How and Why to Use Whitepapers

The main benefit of using a whitepaper is the ability to explain the product. They give you the space to make your case with facts, figures and specifications. This information can help customers get more use from their investments. In fact, some whitepapers give existing customers information about how to use the solution or product purchased so they can see the value received – and maybe make add-on purchases as well. Other whitepapers offer case studies that may apply to different customer situations, now or after the sale.

A whitepaper is a collection of content that you can distribute in other forms, so a big part of effective whitepaper marketing is putting that information to good use. Send charts and graphs easily using social media. Repackage sections of the report as blog posts or use them in collateral for situations when less-detailed information is required. The investment in content creation can pay off throughout a marketing campaign.

Getting the Whitepaper to Readers

You can market whitepapers in different ways. Sometimes, you’ll see them printed out and distributed to customers at trade shows or on sales calls. More often, though, they are available through a web link. The link takes the customer to a landing page that asks for contact information in exchange for downloading the whitepaper. This incorporates it into the sales funnel; after all, a whitepaper leads to more serious investigation of the product for sale, which indicates higher potential customer interest. You can distribute the link to the landing page to appropriate email lists or to social media followers.
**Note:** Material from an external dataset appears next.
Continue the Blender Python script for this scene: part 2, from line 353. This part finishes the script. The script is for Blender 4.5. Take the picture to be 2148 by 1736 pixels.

If your product has complicated or controversial aspects and your sales are to enterprise customers, a whitepaper marketing strategy is a way to give customers the information they need to make decisions. The whitepaper itself includes the facts and figures the customer wants, and you can reuse the material in other forms of marketing content. The value of a whitepaper is high enough that many prospects will share their information with you, too. If your organization doesn’t have a whitepaper marketing strategy — maybe it should.